The Gothic shares a great deal with the Romantic, a term which variously indicates a sensibility, an aesthetic, a philosophy, and a literary genre. Romanticism in philosophy and literature centered on an appreciation for the natural world and celebrated the imaginative, subjective, individual, and emotional realms above the logical, orderly, functional, or mundane. One Romantic ideal upon which Radcliffe often draws is the theory of the sublime as formulated by Edmund Burke in his 1756 essay, A Philosophical Enquiry Into the Origin of Our Ideas of the Sublime and Beautiful. In this essay, Burke argues that the awe and terror invoked by the sublime are more powerful emotions than those evoked by what is merely beautiful.
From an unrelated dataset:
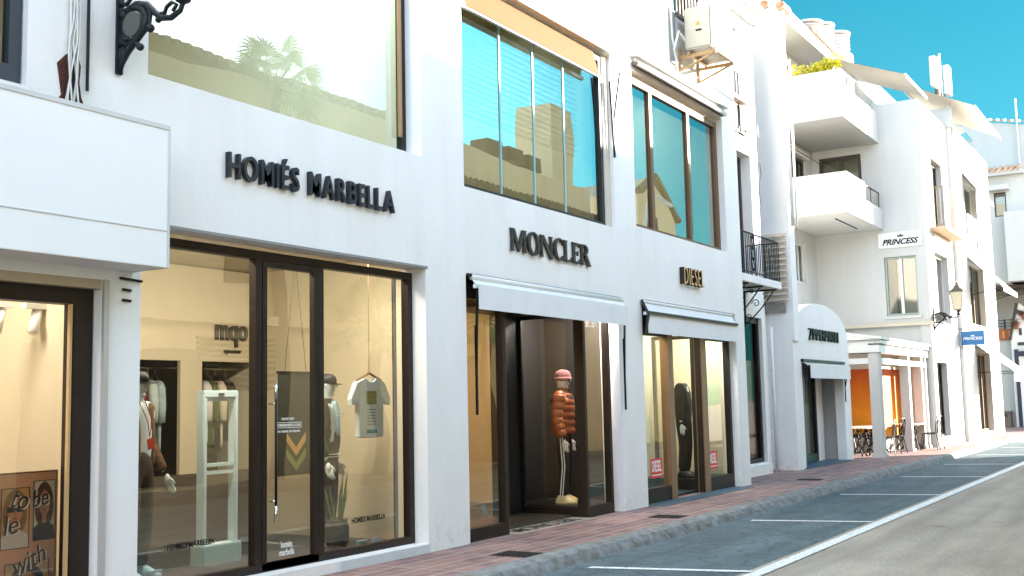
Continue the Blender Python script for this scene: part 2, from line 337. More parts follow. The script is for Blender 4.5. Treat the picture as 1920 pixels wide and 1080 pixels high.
def paver_mat():
    m, n, l, b, g = node_mat('clay_pavers', .8)
    br = n.new('ShaderNodeTexBrick'); br.inputs['Scale'].default_value = 1; br.inputs['Brick Width'].default_value = .30; br.inputs['Row Height'].default_value = .1575
    br.inputs['Mortar Size'].default_value = .006; br.inputs['Mortar Smooth'].default_value = .3; br.inputs['Color1'].default_value = (.22, .135, .125, 1); br.inputs['Color2'].default_value = (.34, .20, .165, 1); br.inputs['Mortar'].default_value = (.40, .33, .30, 1); br.offset = .5
    l.new(g.outputs['Position'], br.inputs['Vector'])
    b2 = n.new('ShaderNodeTexBrick'); b2.inputs['Scale'].default_value = 1; b2.inputs['Brick Width'].default_value = 2.1; b2.inputs['Row Height'].default_value = .315; b2.inputs['Mortar Size'].default_value = .012; b2.offset = 0
    b2.inputs['Color1'].default_value = (0,0,0,1); b2.inputs['Color2'].default_value = (0,0,0,1); b2.inputs['Mortar'].default_value = (1,1,1,1); l.new(g.outputs['Position'], b2.inputs['Vector'])
    t = n.new('ShaderNodeTexNoise'); t.inputs['Scale'].default_value = 1.6; t.inputs['Detail'].default_value = 8; t.inputs['Roughness'].default_value = .7; l.new(g.outputs['Position'], t.inputs['Vector'])
    r = n.new('ShaderNodeMapRange'); r.inputs[1].default_value = .3; r.inputs[2].default_value = .7; r.inputs[3].default_value = .62; r.inputs[4].default_value = 1.25; l.new(t.outputs['Fac'], r.inputs[0])
    sc = n.new('ShaderNodeVectorMath'); sc.operation = 'SCALE'; l.new(br.outputs['Color'], sc.inputs[0]); l.new(r.outputs[0], sc.inputs['Scale'])
    mu = n.new('ShaderNodeMath'); mu.operation = 'MULTIPLY'; mu.inputs[1].default_value = .75; l.new(b2.outputs['Color'], mu.inputs[0])
    mx = n.new('ShaderNodeMix'); mx.data_type = 'RGBA'; l.new(mu.outputs[0], mx.inputs[0]); l.new(sc.outputs[0], mx.inputs[6]); mx.inputs[7].default_value = (.42, .36, .33, 1)
    l.new(mx.outputs[2], b.inputs['Base Color'])
    bp = n.new('ShaderNodeBump'); bp.inputs['Strength'].default_value = .4; bp.inputs['Distance'].default_value = .004; bp.invert = True; l.new(br.outputs['Fac'], bp.inputs['Height']); l.new(bp.outputs[0], b.inputs['Normal'])
    return m
PAVER = paver_mat()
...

Radcliffe uses this idea that terror and suspense can heighten the pleasures of the narrative.


The term romance, as indicated in the titles, does not allude to the Romantic aesthetic. Rather, it indicates the literary genre of the romance. In Radcliffe’s time, it held associations with its older definition as a tale of adventure, as defined by the popular medieval romances of the 12th through 16th centuries. The definition of romance as a love story is an evolution this genre underwent in the late 19th and 20th centuries. Aided by the popularity of the Gothic and Romantic poets like William Wordsworth and Samuel Taylor Coleridge, who published their collection Lyrical Ballads in 1798, the Romantic sensibility gained ascendance in British and European literature at the turn of the 19th century. Gothic elements continued to draw interest, though writers who preferred more realistic forms of fiction tended to separate themselves from the genre; Jane Austen’s novel, Northanger Abbey (1817), for instance, parodies Gothic elements as much as it employs them. Mary Shelley’s Frankenstein (1818) and Bram Stoker’s Dracula (1897) use Gothic elements in the exploration of human psychology that they pursue through the creation of their monsters.